After 1933, the Nazis occupied and later confiscated union offices and printing presses, turning them over to the German Labor Front (DAF), the Nazis' trade union organization. The DAF was eventually required to provide the original capital of 50 million Reichsmark to establish the company known as the Gesellschaft zur Vorbereitung des Deutschen Volkswagens mbH (Company to Develop the German People's Car).

But a true automobile for the masses was not produced in Wolfsburg during the war. Only 630 Beetles were made there during World War II -- and distributed to the privileged.

Instead, the factories were used in weapons production, to manufacture tank chains, mines and an all-terrain vehicle that came to be known as the Kübelwagen ("bucket-seat car").
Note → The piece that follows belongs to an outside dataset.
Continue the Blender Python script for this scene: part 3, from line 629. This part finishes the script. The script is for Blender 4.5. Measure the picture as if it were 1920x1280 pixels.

Thousands of forced laborers were later used, including Jews from concentration camps and prisoners of war, mostly from the Soviet Union and Poland.

'Cheap Eastern Workers'
 
Porsche's son-in-law, Anton Piëch, began managing the plant in 1941. In his study "The Volkswagen Plant and Its Workers in the Third Reich," the German historian Hans Mommsen writes: "In the summer of 1943, Anton Piëch bluntly declared that he had to use cheap Eastern workers in order to fulfill the Führer's wish that the Volkswagen be produced for 990 Reichsmark."

In the early 1990s, this part of the history of the VW Group caught up with Ferdinand Piëch, the son of the former plant director Anton Piëch. Ferdinand Piëch, the head of Audi, was trying to rise to the top of the Volkswagen Group.

Piëch, who had pushed aside a number of executives along his career path, had his share of enemies. Some of them spread the rumor that Piëch was incapable of being the head of VW, hinting at the headlines it would produce in the important US market if the son of the former Wolfsburg plant director, who had used forced laborers, became the head of the modern-day VW Group.

Ferdinand Porsche himself served Hitler during the war as the head of his tank commission. He supported Hitler's power and profited from the regime. Nevertheless, Mommsen believes that "the question as to the extent to which Porsche understood the criminal character of the regime he served must remain open." 
 
For Mommsen, Ferdinand Porsche is "the prototype of the expert interested solely in technological matters." An Allied investigative commission later declined to file charges against Porsche, although he, his son Ferry and his son-in-law Anton were imprisoned in France for several months.

When Ferdinand Porsche died on Jan. 30, 1951, he left behind an estate distributed across two businesses: the design engineering firm in the Stuttgart suburb of Zuffenhausen, which would later develop into the Porsche sports car company, and the Porsche dealership in Salzburg, Austria, which would become Europe's largest car dealership.